Restaurant-level profit margin (non-GAAP) was 18.9%, down from 22.5% in Q2 FY2024, a reduction of 3.6 percentage points versus Q2 FY2024. Restaurant-level profit margin was primarily impacted by a negative same-store sales change of 7.6% and increased restaurant-level advertising spend, partially offset by improved labor optimization. Restaurant-level profit (non-GAAP) dropped to $35.1 million from last year’s $41.5 million in Q2 FY2024, affected by both cost increases and lower same-store sales.
Adjusted EBITDA, a non-GAAP measure of core operating cash flow before certain expenses, halved from the previous year. Management cited increased restaurant-level advertising spend and a negative same-store sales change of 7.6% as key factors. General and administrative expense, which covers overhead costs, fell as a share of revenue due to reduced stock-based compensation and management salaries—a partial offset to margin pressure.
Impairment, pre-opening, and restructuring charges rose meaningfully compared to the prior year, signaling both aggressive expansion and the risks associated with underperforming locations. Tariff-related impacts on certain imported packaging were also noted, with management quantifying the impact as approximately 0.75% of revenue and expecting a reduction to approximately 0.4% in the second half of FY2025, but mitigation plans are underway to shift to domestic suppliers and limit future cost growth.

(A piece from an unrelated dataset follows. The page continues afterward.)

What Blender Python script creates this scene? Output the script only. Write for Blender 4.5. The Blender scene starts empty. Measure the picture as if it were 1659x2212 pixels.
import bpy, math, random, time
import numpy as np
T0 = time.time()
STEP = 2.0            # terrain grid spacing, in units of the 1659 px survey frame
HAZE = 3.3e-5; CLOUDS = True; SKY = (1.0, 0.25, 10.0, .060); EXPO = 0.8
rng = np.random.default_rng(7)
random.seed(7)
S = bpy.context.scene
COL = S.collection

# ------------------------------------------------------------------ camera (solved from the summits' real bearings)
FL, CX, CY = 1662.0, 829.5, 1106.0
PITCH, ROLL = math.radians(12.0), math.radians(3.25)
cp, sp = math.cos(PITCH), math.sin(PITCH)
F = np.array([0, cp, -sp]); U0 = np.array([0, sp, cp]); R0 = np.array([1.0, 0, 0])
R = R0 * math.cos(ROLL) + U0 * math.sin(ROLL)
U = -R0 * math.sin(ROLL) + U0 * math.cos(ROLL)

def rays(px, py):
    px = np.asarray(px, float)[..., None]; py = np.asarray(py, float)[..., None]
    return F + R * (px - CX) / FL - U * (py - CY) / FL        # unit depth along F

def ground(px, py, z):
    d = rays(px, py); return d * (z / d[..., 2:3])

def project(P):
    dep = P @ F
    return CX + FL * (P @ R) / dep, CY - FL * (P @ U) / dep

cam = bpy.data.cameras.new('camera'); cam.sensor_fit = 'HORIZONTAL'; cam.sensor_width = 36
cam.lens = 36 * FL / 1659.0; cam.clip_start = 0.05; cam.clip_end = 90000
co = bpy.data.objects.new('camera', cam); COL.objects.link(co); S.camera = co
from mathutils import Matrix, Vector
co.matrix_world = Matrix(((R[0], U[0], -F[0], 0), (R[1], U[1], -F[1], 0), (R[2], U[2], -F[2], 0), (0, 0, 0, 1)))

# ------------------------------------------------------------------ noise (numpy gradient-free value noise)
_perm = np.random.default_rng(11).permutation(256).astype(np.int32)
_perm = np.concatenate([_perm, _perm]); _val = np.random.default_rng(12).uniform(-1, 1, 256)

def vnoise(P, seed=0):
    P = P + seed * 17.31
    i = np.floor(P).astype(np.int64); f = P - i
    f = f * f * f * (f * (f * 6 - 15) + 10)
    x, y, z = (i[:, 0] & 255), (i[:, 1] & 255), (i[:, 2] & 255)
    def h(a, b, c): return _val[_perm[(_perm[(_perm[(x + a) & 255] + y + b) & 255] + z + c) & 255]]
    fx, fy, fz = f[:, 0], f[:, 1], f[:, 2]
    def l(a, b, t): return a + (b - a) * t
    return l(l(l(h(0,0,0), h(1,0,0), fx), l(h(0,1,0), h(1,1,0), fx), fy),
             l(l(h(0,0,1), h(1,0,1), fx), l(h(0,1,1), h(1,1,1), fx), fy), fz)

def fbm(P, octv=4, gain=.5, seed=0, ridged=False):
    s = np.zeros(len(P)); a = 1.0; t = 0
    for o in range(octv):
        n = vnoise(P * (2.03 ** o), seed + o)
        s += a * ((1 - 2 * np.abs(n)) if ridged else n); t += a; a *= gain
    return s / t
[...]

Leadership changes during the quarter included hiring a new Chief Operating Officer, Jason Cochran, who brings experience from restaurant brands such as Chipotle and Pizza Hut. His mandate is to improve operational standards, especially in older urban markets, and to address issues with speed, portioning, and consistency across digital and on-premise channels. The company’s AI-driven workforce management system is now live in the majority of its restaurants and has improved labor scheduling efficiency.
Management lowered its guidance for FY2025. The new revenue target now stands at $700–$715 million, down from the previous range of $740–$760 million. Guidance for same-store sales was cut to a decline of (6)% to (4)% versus prior expectations of approximately flat performance. Restaurant-level profit margin (non-GAAP) is forecast at approximately 17.5%, and adjusted EBITDA was reduced to a range of $10–$15 million—half the earlier target.
Sweetgreen expects to open at least 40 new restaurants, with 20 incorporating Infinite Kitchen automation. Management cited early positive results from loyalty and menu launches but remained cautious given ongoing consumer demand weakness, promotional transitions, and sustained cost pressures. SG does not currently pay a dividend.
Revenue and net income presented using U.S. generally accepted accounting principles (GAAP) unless otherwise noted.